The bustle of autumn

img_1791-e1537269602971.jpgIn nature’s time frame, two weeks can make a big difference. When we returned from our summer trip away, we were literally tripping over the signs of change in the wood. Green acorns littered the floor, everywhere there was a light sprinkling of yellow leaves, (mostly silver birch and ash) and through them the first of the mushrooms were pushing up.

It’s that in-between time of year. The leaves are still mostly green on the trees; there is very little autumn colour as I look around. The canopy doesn’t seem any less dense than it has been over the summer, though it must be as there are leaves on the ground, enough that the badger paths stand out as narrow cleared tracks through the fallen debris. Temperatures have dropped, the woodland floor is damp again and the feast of uneaten acorns piling up makes me wish for a pig or two, wandering the woods as they would have done in the past – the charcoal burners right to pannage.

The summer buzz of the insects in the canopy has been replaced by the occasional patter of raindrops in the leaves and the sigh of stronger breezes as they blow through the trees tops. Inhabitants of the wood are noticeably vocal. Today, as I walked to the Cosy Shed, the conversations going on were positively deafening. Tits were chatting at the tops of their voices, buzzards mewed overhead, ravens cronked, greater spotted woodpeckers and nuthatches were hammering on trunks while treecreepers dodged up and down them. Blackbirds chucked at me as I invaded their territory, jays shrieked their annoyance.
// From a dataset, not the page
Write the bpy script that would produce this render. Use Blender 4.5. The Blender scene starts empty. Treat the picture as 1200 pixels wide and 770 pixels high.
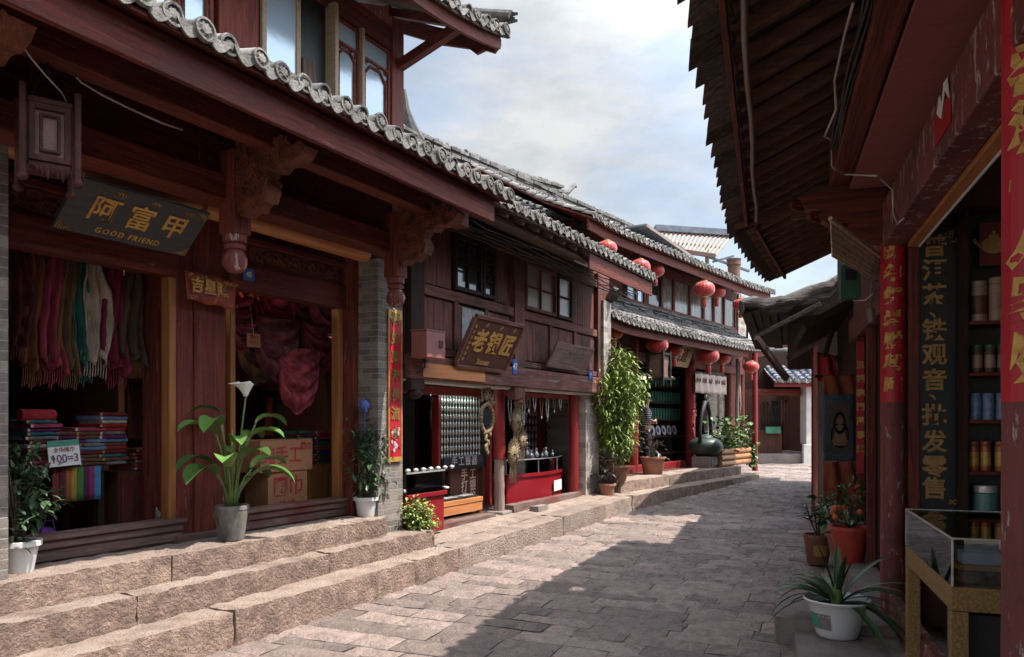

But the most astonishing action in the woods at the moment is with the fungi. After months of living as filamentous networks hidden from view, the fungi fruiting heads are erupting all over the place. It is virtually impossible to walk in the wood without standing on or knocking over some kind of mushroom. Their shapes and diversity are astounding. Entire miniature cities spring up overnight, as if by magic – it surprises me not one bit that mushrooms appear in so many illustrations of faeries. There is something fascinating about these strange symmetries that burst out of the ground from nowhere, something aesthetically pleasing about the delicate caps, and gills beneath. A freshly emerged mushroom cries out to be touched, the endless shapes, sizes and forms pushing and jostling to be next in line for our attention, for their time in the limelight. The children’s shrieks of excitement can be heard over and over again as we walk the woods; ‘Look at this one!’, ‘Wow, come over here!’, ‘A faerie house!’, ‘A biome!’, ‘A mouse’s apartment block!’. I am not a mycologist, I have very little knowledge of mushroom species. I wouldn’t dare to try eating any of these fungi without advice and can be heard replying to the children’s cries, ‘Amazing, but remember, don’t touch’. These fungi are being nibbled however, by those woodland creatures who know which ones make a good meal.

The wood is full of bounty; there is a sense of plenty here. Berries, hips, fungi, nuts and seeds. Now is a time for feasting and storing for the leaner times of the winter. I think much of the ‘conversation’ I am hearing is all about this – it is the woodland inhabitants agreeing terms, establishing winter territories, ensuring there will be food supplies to last the winter. As autumn begins, it seems our wood is a very busy place.